### Task
Begin at the first line and end at the line containing "def mir(y): return 2*YC-y". Extract exactly those lines.

### Given information
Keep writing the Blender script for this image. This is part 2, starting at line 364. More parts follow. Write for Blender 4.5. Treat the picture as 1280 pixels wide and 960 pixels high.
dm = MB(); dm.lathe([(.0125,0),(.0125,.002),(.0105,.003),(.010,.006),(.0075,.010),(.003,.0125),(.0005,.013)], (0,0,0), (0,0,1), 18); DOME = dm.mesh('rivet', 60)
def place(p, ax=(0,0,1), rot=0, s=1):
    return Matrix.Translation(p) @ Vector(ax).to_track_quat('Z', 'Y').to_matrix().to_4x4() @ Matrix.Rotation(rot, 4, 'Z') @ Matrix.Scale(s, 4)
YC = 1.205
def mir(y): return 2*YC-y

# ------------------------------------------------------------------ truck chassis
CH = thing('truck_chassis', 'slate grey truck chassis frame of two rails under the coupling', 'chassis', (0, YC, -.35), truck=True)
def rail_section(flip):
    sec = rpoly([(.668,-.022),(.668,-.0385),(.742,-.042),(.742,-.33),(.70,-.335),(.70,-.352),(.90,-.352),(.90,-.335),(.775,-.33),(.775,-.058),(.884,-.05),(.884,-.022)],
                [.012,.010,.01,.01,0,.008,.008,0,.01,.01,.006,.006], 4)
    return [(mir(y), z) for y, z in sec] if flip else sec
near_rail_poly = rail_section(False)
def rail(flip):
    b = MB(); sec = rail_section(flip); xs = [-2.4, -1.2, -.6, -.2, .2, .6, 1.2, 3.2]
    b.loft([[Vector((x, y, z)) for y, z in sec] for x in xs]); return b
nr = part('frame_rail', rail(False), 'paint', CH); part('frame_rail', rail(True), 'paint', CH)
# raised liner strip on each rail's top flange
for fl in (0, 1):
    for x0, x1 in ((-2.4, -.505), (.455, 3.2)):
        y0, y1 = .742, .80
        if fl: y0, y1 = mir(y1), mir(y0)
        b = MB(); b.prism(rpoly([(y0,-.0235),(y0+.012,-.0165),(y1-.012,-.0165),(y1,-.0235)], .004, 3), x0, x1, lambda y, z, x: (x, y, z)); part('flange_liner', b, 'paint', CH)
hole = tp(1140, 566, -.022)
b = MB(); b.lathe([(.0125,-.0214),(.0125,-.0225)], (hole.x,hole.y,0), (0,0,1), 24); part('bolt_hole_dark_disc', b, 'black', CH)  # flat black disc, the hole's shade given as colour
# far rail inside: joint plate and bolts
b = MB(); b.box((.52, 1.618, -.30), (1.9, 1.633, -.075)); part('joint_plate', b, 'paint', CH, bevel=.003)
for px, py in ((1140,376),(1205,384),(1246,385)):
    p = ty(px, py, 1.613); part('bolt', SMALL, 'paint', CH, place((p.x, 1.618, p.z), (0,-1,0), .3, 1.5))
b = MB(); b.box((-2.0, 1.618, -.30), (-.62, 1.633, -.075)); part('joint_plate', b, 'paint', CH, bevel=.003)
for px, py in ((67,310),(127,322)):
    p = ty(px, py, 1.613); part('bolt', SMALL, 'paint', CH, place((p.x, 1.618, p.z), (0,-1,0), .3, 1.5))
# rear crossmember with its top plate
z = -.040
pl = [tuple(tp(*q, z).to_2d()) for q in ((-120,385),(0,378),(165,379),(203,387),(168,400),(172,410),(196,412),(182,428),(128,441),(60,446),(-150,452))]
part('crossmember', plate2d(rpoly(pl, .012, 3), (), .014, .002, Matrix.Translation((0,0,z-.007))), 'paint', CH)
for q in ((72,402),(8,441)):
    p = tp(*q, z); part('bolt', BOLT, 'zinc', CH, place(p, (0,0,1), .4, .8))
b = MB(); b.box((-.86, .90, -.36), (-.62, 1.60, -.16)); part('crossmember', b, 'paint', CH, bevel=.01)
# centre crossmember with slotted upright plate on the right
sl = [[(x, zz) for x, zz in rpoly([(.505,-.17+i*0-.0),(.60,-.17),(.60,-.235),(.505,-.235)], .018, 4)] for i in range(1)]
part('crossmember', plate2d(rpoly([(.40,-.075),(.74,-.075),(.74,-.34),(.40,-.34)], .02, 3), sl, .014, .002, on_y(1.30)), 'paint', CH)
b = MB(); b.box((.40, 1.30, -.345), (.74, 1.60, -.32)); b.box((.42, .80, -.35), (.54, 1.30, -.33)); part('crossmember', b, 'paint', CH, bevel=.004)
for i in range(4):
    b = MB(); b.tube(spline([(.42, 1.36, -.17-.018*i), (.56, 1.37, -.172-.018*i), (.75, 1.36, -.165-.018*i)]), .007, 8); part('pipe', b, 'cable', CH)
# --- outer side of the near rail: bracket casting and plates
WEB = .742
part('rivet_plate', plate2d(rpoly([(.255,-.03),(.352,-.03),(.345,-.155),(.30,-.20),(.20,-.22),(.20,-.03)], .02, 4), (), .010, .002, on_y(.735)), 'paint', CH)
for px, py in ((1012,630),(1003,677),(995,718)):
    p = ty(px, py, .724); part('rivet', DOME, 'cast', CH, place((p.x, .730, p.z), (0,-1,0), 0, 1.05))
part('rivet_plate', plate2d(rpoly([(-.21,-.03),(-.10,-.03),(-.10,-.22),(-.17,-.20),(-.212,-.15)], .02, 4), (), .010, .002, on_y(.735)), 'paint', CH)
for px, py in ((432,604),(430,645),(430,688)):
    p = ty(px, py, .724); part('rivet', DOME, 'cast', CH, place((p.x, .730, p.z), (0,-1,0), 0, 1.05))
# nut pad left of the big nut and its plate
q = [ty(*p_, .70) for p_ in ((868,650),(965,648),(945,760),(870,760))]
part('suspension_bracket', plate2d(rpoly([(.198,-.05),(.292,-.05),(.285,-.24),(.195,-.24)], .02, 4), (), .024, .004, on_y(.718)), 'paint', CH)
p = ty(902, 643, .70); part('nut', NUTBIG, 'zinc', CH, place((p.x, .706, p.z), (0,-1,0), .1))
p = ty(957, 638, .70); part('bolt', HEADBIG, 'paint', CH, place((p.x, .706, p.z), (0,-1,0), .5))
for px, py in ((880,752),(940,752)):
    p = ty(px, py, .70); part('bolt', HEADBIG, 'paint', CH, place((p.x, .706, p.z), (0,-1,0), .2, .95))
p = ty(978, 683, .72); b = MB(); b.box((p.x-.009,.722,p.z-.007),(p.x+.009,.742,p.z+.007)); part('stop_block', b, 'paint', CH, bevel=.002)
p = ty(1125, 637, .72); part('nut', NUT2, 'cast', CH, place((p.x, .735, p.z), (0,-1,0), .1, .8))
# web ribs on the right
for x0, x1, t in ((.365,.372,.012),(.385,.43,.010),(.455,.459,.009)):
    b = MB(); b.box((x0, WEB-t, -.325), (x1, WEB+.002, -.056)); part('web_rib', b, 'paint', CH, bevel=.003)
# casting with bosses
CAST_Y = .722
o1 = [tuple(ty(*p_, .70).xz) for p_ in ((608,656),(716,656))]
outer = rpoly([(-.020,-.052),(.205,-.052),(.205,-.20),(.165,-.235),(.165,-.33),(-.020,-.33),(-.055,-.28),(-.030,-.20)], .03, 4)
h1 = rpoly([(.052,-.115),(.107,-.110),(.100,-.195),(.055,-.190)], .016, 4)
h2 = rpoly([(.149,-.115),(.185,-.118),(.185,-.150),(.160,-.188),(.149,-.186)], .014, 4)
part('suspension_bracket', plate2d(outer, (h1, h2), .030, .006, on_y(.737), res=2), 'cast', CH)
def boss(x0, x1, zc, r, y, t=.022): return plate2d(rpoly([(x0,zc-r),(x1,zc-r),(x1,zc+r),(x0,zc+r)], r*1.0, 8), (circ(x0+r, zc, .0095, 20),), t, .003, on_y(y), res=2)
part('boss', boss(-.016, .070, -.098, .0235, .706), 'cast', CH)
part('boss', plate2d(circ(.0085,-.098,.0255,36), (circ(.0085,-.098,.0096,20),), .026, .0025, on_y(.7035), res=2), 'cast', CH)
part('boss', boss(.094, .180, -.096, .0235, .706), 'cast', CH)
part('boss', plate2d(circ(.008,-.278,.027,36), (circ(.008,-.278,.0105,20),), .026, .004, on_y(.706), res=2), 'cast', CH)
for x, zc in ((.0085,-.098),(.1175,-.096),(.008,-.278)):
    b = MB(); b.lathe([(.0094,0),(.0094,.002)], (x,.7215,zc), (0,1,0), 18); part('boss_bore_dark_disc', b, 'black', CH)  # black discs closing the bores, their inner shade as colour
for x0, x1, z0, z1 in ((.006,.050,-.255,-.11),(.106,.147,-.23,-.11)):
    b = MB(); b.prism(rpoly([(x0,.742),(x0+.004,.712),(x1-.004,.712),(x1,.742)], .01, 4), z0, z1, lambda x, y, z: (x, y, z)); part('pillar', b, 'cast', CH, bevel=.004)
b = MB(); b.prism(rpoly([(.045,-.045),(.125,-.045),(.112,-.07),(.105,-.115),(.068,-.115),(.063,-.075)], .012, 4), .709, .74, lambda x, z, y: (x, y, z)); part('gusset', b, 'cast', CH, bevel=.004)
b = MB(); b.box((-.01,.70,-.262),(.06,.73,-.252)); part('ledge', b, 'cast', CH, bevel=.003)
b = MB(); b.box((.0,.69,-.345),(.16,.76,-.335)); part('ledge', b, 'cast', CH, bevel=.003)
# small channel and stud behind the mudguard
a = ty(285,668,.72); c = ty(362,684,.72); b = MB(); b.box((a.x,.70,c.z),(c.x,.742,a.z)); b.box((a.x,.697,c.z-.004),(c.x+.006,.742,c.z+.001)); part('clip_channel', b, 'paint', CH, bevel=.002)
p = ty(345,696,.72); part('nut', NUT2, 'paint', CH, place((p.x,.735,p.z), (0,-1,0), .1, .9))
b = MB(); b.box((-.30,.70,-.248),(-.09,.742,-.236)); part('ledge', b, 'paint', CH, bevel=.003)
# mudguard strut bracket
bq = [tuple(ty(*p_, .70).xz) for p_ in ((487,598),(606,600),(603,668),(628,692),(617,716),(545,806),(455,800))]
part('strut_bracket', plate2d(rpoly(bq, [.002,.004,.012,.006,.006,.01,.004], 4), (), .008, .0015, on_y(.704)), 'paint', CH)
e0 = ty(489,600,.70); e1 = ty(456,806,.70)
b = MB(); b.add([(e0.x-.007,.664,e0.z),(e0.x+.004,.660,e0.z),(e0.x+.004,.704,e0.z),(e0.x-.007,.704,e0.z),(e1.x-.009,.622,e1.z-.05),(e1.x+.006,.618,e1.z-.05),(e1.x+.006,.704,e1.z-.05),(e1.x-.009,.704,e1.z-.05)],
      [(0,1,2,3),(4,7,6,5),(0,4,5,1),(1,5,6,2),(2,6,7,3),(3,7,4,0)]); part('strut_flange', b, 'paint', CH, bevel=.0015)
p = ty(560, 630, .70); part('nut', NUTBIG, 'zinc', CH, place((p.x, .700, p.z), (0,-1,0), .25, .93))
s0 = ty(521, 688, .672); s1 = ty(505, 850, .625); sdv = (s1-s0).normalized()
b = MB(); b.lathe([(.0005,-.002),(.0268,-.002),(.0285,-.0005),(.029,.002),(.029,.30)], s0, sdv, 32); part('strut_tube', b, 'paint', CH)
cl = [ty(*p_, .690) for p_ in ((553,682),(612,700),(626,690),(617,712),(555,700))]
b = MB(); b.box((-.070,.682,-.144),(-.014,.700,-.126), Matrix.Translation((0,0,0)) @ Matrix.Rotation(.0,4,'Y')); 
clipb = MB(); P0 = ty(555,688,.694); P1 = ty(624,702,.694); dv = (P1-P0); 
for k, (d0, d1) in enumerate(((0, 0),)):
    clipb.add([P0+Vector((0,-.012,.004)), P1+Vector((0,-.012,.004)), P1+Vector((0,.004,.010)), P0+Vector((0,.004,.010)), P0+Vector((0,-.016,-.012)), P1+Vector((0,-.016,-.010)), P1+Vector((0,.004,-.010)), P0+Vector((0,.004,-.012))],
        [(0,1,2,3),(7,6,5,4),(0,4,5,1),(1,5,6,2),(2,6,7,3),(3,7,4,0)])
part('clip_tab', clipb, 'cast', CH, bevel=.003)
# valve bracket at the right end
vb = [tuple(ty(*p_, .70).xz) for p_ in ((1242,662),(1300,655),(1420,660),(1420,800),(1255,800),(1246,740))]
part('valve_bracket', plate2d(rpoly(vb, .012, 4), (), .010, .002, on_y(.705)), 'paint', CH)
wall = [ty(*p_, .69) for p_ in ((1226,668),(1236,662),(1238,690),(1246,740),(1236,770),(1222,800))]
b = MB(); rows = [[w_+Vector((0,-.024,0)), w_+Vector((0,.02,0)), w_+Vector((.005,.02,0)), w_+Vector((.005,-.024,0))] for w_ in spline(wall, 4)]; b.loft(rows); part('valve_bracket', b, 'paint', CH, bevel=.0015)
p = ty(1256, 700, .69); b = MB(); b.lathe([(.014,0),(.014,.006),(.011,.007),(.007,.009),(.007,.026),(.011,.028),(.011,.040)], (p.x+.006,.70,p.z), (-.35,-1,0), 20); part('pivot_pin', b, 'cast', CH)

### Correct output
Keep writing the Blender script for this image. This is part 2, starting at line 364. More parts follow. Write for Blender 4.5. Treat the picture as 1280 pixels wide and 960 pixels high.
dm = MB(); dm.lathe([(.0125,0),(.0125,.002),(.0105,.003),(.010,.006),(.0075,.010),(.003,.0125),(.0005,.013)], (0,0,0), (0,0,1), 18); DOME = dm.mesh('rivet', 60)
def place(p, ax=(0,0,1), rot=0, s=1):
    return Matrix.Translation(p) @ Vector(ax).to_track_quat('Z', 'Y').to_matrix().to_4x4() @ Matrix.Rotation(rot, 4, 'Z') @ Matrix.Scale(s, 4)
YC = 1.205
def mir(y): return 2*YC-y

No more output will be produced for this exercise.